*Exercise directions*: Extract all lines from the data beneath that include the word "objects".

══════════

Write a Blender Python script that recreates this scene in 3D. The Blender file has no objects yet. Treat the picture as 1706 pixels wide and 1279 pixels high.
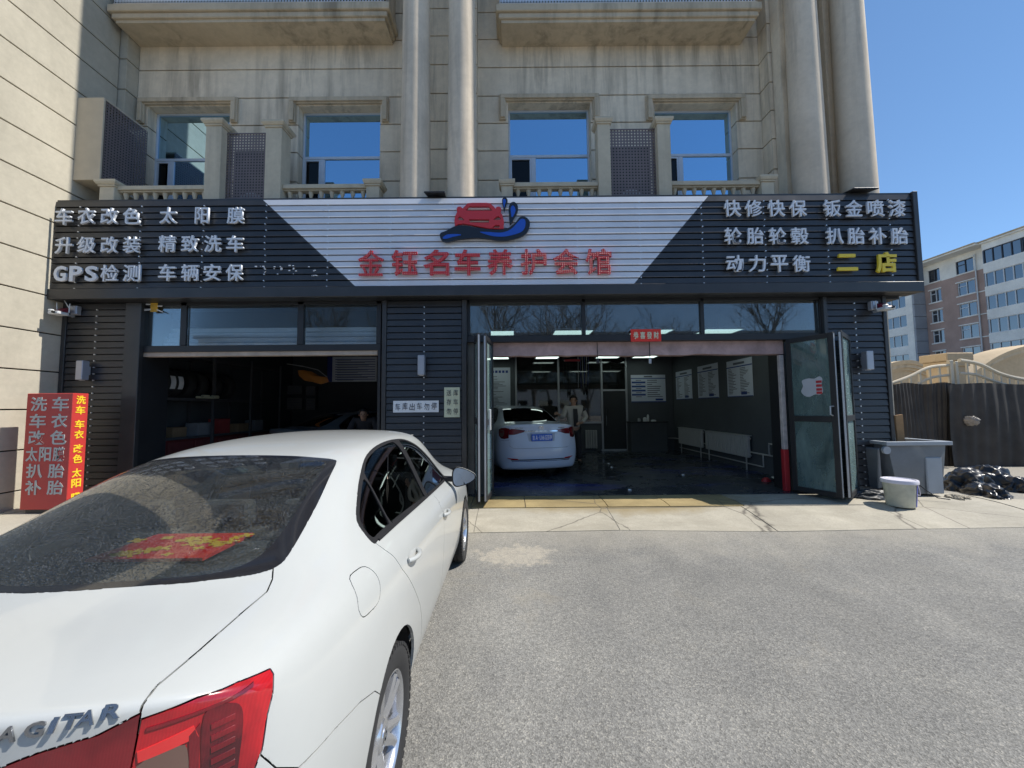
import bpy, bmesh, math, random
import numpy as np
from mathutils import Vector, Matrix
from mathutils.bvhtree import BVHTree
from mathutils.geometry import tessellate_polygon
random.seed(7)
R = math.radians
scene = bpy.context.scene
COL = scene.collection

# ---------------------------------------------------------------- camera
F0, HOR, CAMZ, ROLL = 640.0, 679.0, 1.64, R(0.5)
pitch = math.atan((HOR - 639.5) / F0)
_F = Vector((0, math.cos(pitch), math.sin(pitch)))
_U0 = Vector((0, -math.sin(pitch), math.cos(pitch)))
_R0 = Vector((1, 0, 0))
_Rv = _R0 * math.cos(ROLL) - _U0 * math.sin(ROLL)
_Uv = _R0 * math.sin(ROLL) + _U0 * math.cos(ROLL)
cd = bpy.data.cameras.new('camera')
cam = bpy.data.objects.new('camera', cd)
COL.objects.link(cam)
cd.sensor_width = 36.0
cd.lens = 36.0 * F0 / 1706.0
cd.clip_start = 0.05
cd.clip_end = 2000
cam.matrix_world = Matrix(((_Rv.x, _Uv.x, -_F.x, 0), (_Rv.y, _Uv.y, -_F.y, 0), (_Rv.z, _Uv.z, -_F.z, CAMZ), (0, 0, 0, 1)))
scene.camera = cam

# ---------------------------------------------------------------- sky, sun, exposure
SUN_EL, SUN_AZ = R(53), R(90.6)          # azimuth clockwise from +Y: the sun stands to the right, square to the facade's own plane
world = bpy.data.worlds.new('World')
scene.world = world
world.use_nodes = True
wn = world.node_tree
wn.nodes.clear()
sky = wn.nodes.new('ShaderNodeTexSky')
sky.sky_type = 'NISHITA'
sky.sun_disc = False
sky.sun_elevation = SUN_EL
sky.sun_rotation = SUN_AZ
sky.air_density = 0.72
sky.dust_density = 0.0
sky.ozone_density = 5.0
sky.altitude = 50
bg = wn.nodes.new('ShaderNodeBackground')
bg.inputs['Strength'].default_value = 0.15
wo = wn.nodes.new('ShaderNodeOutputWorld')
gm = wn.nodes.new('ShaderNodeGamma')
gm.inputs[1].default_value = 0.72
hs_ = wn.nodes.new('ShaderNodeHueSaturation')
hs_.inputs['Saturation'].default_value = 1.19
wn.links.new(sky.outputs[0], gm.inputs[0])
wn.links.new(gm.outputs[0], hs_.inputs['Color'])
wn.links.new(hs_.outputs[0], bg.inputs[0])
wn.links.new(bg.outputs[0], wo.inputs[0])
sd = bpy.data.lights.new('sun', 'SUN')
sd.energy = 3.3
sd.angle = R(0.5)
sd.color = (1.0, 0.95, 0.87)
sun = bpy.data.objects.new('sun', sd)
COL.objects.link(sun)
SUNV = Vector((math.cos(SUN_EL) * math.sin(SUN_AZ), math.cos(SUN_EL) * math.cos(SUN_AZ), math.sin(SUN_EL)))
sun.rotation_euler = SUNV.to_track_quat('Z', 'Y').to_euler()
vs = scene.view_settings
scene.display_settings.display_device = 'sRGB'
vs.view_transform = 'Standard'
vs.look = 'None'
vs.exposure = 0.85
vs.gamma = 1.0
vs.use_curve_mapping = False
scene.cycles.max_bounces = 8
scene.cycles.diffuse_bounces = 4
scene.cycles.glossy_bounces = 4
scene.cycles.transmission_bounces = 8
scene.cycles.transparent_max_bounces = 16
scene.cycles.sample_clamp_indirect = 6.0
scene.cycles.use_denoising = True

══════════

*The reply*:
Write a Blender Python script that recreates this scene in 3D. The Blender file has no objects yet. Treat the picture as 1706 pixels wide and 1279 pixels high.
cam = bpy.data.objects.new('camera', cd)
COL.objects.link(cam)
sun = bpy.data.objects.new('sun', sd)
COL.objects.link(sun)